For 2013, Goodyear's outlook for segment operating income is about $1.5 billion.

According to Kramer, for those three years it will take between $4 billion and $4.6 billion to maintain the business, leaving about $3.6 billion to $3.8 billion of cash available for deployment.

The cumulative cash would most likely be deployed as follows, he said: $300 million to $400 million to the shareholder return program, $1.1 billion to $1.3 billion for growth capex, $1.4 billion to $1.7 billion towards debt repayment/pension funding and $500 million to $700 million for restructurings.

"Fixing the balance sheet is an objective we've had for many years," said the CFO.

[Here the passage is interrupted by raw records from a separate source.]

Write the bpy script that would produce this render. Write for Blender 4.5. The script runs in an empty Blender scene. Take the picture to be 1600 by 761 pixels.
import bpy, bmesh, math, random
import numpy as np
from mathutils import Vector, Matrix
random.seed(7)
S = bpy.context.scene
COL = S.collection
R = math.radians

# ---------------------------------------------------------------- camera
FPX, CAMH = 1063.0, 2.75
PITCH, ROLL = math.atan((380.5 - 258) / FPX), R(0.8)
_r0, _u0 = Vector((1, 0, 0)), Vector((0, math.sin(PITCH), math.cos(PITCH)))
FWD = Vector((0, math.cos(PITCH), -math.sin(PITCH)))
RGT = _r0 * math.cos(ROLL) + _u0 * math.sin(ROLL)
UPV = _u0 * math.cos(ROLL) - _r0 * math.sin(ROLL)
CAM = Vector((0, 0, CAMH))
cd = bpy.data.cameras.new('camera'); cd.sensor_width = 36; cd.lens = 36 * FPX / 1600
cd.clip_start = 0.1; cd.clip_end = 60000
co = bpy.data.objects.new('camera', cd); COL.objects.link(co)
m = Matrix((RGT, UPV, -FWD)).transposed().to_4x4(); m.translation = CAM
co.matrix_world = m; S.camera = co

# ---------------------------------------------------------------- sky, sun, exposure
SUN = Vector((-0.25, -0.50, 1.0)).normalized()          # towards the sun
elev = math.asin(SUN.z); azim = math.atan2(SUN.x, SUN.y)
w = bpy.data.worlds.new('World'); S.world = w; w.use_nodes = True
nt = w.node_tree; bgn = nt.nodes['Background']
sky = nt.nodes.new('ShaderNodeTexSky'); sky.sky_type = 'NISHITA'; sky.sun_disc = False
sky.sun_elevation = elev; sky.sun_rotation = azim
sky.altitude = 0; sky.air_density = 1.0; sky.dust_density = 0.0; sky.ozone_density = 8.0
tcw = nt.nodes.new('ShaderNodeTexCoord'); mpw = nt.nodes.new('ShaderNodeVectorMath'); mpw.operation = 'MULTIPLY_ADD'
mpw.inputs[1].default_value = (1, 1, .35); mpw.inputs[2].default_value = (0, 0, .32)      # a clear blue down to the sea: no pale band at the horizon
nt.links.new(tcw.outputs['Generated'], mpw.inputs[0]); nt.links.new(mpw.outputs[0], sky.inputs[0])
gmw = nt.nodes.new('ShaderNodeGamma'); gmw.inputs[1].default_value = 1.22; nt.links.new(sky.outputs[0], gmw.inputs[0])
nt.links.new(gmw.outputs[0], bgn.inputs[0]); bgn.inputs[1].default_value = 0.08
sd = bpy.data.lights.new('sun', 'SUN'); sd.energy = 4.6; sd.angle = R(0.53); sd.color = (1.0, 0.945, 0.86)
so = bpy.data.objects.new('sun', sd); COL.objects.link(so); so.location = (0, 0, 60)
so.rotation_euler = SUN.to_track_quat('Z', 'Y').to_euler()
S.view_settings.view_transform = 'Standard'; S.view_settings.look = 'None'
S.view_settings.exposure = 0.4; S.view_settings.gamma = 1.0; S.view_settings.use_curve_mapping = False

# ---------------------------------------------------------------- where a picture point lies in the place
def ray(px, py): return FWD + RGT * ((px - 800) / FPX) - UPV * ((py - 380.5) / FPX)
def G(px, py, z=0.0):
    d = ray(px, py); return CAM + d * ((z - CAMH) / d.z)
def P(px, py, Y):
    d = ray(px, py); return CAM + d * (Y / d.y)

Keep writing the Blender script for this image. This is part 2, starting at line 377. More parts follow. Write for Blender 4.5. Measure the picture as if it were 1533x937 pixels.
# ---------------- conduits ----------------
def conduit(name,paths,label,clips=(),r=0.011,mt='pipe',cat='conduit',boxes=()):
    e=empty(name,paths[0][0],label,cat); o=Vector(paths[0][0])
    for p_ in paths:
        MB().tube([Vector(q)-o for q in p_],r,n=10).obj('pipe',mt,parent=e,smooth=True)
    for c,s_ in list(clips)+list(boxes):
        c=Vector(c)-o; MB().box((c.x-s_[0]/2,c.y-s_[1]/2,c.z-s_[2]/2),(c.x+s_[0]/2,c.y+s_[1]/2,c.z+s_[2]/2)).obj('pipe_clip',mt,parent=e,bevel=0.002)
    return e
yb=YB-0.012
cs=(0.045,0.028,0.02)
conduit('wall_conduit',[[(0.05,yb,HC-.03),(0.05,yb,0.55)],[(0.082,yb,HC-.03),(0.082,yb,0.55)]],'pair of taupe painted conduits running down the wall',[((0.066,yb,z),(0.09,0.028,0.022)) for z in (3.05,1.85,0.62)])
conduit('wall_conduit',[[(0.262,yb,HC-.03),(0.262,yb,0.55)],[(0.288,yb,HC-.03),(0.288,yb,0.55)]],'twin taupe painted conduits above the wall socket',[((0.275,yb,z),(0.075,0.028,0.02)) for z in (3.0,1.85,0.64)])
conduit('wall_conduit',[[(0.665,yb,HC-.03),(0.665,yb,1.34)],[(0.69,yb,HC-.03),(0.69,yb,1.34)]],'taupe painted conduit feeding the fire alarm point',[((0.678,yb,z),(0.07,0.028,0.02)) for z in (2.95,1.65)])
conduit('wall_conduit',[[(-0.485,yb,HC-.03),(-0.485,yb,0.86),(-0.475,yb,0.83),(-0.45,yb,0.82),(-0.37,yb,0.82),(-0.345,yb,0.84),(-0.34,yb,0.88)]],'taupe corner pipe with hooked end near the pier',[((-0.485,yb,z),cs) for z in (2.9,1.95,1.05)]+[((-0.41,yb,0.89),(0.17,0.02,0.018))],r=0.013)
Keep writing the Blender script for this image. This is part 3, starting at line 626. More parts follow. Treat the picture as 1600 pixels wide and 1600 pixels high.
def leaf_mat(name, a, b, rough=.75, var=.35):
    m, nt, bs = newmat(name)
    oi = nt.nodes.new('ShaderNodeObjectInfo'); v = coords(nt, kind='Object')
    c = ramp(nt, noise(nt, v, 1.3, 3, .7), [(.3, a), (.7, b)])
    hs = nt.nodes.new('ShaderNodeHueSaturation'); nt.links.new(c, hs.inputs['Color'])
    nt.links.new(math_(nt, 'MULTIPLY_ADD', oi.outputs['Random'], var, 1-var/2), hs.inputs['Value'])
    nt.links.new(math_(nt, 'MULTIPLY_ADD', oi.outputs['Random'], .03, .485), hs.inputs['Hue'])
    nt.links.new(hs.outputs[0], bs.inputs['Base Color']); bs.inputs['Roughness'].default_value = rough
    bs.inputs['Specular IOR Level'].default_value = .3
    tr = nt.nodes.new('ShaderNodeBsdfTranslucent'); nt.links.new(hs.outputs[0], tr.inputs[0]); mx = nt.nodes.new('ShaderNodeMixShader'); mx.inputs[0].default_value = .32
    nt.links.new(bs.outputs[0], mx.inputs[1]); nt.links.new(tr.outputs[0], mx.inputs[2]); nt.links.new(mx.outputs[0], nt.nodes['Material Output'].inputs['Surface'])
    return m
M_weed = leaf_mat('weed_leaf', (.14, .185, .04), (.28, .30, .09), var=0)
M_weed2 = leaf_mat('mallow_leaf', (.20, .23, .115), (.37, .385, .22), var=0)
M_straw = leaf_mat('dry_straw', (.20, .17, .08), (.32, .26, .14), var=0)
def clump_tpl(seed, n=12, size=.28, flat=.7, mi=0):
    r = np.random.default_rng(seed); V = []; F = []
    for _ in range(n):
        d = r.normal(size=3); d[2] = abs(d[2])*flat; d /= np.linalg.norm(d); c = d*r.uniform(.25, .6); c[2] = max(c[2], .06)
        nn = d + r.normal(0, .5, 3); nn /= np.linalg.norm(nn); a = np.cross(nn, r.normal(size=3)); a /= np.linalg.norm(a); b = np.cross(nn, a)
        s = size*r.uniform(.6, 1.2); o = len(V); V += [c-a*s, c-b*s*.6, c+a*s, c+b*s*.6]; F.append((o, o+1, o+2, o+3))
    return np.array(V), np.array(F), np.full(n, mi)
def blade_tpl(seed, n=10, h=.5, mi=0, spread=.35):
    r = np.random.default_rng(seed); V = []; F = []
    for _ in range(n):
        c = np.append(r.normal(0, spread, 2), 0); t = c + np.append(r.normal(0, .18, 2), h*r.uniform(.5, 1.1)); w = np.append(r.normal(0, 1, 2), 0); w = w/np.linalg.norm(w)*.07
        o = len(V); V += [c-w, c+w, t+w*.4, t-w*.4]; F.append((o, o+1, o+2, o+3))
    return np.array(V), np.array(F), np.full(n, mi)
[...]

In 2013, Kramer said spending will be focused on three areas: achieving the 2.5 times leverage objective, getting out from under the unfunded pension obligation, which may mean looking to the market next year, and working on running the business with less cash on the balance sheet.

Reaching the 2.5 times leverage objective is not just about "hitting the target," Kramer said. It also means getting the cost of capital now, gaining consistent access to low-cost capital as well as placing debt overseas, and improving balance sheet efficiency.

Kramer reiterated that questions about pension funding were answered earlier in the year but noted that money for funding the hourly workers' pension fund would come from debt, financing or a combination of cash and debt.